Два классически несовместимых образа только ВМЕСТЕ дают в микромире желанную полноту отражения реальности. Однако мыслимо ли, чтобы научный успех покупался ценой логического абсурда?!

А почему возникает абсурд? Может быть, потому и возникает, что явления микродействительности описываются моделями из чуждого этой действительности макромира?

Хорошо бы, конечно, суметь разговаривать о квантах, электронах и атомах на их собственном микроязыке: тогда наверняка никаких противоречий! Но где бы этому языку научиться? Если есть такое место, это физическая лаборатория: там можно задавать микромиру вопросы, слушать его ответы и переспрашивать сколько угодно раз. Беда лишь в том, что получать эти ответы мы будем все-таки на макроязыке и никак иначе. Лабораторные установки — по необходимости! — принадлежат к зримому макромиру: в приборах движутся стрелки, писцы записывают кривые, фотопленка запечатлевает треки… Короче: МИКРО-события должны породить в приборах МАКРО-информацию, чтобы стать доступными наблюдению физика — МАКРОСУЩЕСТВА. И по одному этому, «…как бы далеко за пределами возможностей классического анализа ни лежали квантовые события… регистрировать получаемые результаты мы вынуждены на языке обычном…».

Эти четкие слова пришли к Бору позднее, но сама мысль выплыла из омута трудных размышлений уже тогда. Очевидная, она-то и вела далеко.

: Физике нечем заменить классические образы волны и частицы. А если и допустить, что вдруг открылся бы некий собственный непротиворечивый язык микромира, то и тогда взывал бы к пониманию поражающий факт: странное поведение света все-таки поддается описанию с помощью двух классических образов, да только абсолютно несовместимых!

Сочетается несочетаемое. И потому, несмотря на обычность слов, описание перестает быть классическим. Происходит то, чего не бывает в обычном языке человеческого общения: сохраняется макрословарь, но микромир требует какой-то иной грамматики.

Бор знал по опыту, как трудно будет физикам привить эту новую грамматику. Сильные умы будут пытаться избавить квантовую картину либо от волн, либо от частиц. Одни постараются волны объявить математической иллюзией, а частицы — физической реальностью. Другие, напротив, реальностью объявят волны, а иллюзией — частицы.
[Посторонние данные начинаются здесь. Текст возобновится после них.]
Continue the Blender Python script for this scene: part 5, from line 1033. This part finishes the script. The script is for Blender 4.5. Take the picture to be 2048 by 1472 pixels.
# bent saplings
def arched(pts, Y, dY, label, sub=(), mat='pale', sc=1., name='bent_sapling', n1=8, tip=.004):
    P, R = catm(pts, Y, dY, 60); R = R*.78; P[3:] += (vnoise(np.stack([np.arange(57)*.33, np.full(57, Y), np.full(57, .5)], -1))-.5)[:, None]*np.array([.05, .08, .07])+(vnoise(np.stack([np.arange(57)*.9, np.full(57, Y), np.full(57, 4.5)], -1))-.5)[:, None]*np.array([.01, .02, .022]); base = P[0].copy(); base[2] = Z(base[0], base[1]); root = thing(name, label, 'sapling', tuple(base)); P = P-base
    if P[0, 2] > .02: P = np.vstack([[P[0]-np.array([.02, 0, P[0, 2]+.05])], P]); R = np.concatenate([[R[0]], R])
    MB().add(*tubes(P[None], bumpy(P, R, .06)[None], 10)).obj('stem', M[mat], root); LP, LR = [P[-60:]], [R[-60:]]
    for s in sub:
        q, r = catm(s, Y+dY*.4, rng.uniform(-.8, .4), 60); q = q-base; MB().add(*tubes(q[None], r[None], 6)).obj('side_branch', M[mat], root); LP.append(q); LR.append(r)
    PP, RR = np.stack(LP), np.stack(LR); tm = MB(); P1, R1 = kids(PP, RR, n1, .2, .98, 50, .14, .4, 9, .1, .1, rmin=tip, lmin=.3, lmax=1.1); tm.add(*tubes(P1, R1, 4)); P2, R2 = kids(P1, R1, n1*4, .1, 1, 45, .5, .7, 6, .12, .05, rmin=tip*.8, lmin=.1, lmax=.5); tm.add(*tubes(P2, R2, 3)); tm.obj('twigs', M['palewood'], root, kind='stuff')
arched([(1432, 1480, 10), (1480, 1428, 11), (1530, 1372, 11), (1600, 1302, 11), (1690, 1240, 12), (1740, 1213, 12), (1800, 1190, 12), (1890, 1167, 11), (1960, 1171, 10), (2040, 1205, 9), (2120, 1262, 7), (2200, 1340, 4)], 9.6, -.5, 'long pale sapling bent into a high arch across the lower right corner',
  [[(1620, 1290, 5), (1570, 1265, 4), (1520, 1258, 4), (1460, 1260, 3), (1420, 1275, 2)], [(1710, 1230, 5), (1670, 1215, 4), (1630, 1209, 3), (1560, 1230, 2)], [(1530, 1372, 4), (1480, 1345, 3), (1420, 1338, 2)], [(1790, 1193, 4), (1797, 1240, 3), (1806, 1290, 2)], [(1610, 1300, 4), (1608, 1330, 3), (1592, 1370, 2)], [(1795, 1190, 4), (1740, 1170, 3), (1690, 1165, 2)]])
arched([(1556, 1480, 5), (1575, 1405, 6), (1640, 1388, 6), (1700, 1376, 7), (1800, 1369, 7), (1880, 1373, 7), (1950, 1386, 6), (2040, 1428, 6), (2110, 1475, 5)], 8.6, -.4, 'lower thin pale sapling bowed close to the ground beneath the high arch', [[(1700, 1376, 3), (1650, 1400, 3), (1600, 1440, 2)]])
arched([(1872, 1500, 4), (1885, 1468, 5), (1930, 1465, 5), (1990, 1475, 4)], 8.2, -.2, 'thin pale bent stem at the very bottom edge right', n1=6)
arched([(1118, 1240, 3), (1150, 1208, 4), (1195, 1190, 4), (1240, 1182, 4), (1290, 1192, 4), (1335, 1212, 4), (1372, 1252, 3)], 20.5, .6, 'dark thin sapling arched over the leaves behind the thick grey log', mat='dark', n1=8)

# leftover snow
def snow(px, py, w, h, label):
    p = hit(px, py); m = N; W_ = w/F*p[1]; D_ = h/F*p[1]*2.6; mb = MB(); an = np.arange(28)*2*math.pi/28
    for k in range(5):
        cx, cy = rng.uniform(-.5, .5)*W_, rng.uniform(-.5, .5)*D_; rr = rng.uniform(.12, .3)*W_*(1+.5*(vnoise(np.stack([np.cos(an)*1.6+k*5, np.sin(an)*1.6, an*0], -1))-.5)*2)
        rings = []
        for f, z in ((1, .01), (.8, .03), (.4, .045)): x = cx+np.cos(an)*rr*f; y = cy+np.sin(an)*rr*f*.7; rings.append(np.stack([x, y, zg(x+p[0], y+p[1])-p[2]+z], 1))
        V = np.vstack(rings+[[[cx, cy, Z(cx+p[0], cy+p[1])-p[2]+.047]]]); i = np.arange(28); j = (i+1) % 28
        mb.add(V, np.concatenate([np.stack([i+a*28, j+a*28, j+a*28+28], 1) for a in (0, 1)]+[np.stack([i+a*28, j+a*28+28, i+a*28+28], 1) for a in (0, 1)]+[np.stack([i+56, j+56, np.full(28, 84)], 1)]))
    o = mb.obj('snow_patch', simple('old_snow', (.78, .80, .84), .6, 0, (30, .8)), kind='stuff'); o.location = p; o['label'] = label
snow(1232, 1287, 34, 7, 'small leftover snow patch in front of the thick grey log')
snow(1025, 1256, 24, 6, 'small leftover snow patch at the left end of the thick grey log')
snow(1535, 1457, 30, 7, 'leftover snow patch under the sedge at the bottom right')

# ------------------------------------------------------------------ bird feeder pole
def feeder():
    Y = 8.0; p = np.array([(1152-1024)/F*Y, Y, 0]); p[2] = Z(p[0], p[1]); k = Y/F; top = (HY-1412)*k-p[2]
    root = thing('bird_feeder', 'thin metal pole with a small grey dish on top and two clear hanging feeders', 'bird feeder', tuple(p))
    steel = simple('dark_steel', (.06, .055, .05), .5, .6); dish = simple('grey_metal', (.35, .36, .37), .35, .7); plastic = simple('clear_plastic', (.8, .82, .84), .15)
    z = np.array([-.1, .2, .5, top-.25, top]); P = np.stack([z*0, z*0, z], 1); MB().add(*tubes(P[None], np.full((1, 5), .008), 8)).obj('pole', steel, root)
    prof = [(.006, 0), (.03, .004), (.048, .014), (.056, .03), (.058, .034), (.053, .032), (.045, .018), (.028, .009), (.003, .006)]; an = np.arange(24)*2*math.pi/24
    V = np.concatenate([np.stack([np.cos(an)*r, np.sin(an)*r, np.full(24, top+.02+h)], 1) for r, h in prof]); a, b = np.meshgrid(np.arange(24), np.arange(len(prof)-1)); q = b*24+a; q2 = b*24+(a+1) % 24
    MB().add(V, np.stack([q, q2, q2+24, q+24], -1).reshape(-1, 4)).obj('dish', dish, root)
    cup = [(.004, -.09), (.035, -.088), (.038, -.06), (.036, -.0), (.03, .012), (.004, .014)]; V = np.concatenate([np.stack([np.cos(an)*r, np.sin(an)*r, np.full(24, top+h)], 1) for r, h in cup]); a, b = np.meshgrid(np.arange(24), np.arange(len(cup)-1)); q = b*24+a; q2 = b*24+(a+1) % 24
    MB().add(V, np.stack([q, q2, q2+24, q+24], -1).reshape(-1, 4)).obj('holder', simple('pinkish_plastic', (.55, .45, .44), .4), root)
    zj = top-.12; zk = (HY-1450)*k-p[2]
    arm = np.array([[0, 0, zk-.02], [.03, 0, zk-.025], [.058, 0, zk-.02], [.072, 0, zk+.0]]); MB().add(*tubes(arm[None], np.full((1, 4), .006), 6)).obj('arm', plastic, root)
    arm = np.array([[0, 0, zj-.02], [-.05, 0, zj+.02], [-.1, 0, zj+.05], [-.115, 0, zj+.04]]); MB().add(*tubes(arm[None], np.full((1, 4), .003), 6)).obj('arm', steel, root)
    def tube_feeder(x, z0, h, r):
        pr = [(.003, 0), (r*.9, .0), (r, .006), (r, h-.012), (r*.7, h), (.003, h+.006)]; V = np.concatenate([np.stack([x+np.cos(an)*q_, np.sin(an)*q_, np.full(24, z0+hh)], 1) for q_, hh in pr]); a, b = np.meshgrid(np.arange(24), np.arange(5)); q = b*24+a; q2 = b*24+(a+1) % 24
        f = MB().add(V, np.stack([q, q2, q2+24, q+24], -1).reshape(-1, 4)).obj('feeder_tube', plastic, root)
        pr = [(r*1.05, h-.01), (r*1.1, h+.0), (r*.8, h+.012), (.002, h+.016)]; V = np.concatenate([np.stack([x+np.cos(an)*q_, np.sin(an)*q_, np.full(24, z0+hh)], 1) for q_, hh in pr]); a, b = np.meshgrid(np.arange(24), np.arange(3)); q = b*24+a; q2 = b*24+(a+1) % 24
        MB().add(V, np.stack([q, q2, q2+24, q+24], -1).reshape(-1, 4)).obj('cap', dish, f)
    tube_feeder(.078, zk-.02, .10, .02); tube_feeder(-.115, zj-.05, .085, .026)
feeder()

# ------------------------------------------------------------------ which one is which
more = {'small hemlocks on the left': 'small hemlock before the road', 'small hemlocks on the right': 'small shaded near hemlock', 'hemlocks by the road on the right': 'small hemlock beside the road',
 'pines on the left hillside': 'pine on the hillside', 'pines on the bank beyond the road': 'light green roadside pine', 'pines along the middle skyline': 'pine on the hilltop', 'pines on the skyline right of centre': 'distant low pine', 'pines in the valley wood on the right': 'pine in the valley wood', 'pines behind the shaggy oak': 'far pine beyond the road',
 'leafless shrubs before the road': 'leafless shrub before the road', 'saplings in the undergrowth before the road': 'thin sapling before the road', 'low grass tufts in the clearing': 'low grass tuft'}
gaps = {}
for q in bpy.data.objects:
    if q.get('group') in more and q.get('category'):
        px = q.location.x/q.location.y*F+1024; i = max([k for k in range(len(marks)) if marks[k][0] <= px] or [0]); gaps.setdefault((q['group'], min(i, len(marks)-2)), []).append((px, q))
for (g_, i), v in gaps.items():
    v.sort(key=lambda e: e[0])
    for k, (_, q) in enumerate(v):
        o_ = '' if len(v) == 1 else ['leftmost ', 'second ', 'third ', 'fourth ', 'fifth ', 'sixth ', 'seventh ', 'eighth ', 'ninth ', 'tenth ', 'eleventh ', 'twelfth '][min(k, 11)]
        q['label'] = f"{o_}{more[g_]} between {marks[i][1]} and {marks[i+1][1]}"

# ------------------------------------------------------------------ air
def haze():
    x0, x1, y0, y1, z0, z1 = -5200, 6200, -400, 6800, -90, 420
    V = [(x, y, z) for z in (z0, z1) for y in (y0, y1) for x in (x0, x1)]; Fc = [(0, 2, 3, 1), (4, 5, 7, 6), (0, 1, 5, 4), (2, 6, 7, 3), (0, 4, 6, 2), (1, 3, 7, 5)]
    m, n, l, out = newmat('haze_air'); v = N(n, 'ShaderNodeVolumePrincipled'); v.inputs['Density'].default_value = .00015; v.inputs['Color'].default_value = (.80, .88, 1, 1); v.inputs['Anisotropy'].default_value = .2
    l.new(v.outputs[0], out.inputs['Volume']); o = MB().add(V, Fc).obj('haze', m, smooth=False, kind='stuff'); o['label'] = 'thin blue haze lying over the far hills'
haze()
И первые и вторые потратят бездну изобретательности, чтобы развенчать логически недопустимую двойственность. Квантовая физика вздохнет свободно — будут думать они, — только избавившись от этого противоречия.

А он понял: тут не от чего избавляться!

Он подумал: тут нет конфликта с природой.

Это так по самому смыслу существования: если что в природе есть, значит, оно узаконено ее возможностями. А противоречия терзают только наше знание этих возможностей: сложен процесс осмысления мира в нашем мозгу. Надо покорней прислушиваться к голосу природы. И пореже восклицать: «Этого не может быть!» Такое восклицание содержит ссылку на макроопыт веков — на нашу собственную принадлежность к макромиру, где неощутима прерывистость в физических процессах. Да и сама природа, вынужденная в лабораториях рассказывать о себе на языке макрособытий, несочетаемого не сочетает: нет эксперимента, когда бы свет демонстрировал сразу — в одном проявлении! — обе свои классически несовместимые ипостаси. Он обнаруживает либо волнообразность (и тогда физик наблюдает взаимное наложение волн), либо корпускулярность (и тогда физик наблюдает выбивание электрона из атома световой частицей). И бессмысленно спрашивать: что реальней? Это как с биноклем: нельзя заглянуть в него сразу с обеих сторон. Его надо переворачивать — нужны раздельные опыты. А мир отображается реально с обеих сторон. И в свойствах бинокля нет конфликта с природой.

Обе ипостаси света не противоборствуют одна с другой. Грамматика микромира заключается в том, что несовместимым образам разрешено ДОПОЛНЯТЬ друг друга.

Так устроено наше знание. Уже неклассическое. Но уже и небеспомощное перед странностями глубин материи. Доведенная до крайности, беда противоречивости превращается в благо ДОПОЛНИТЕЛЬНОСТИ.

…Отчего должны были пройти два года со времени памятного «Послесловия», прежде чем Бор нашел и решился произнести это слово в наполненном ребячьими голосами Тисвиле?

Не сдерживало ли работу его мысли опасение быть понятым неверно? Его идею могли истолковать как нечто совсем бессодержательное: уж не вводит ли он глубокомысленный термин для разговора о простеньких парах противоположных свойств в одной и той же вещи? Левое и правое, верх и низ, внешнее и внутреннее… _ Было бы смешно и печально, если бы его заподозрили в таком логическом ребячестве. В этих парах противоположности всегда совместимы. И легко меняются местами, как левое и правое при отражении в зеркале, как внешнее и внутреннее при выворачивании наизнанку. И дабы обнаружить эти противоположности, совершенно достаточно одного опыта. Дополнительность тут ни причем. И странности микромира тоже.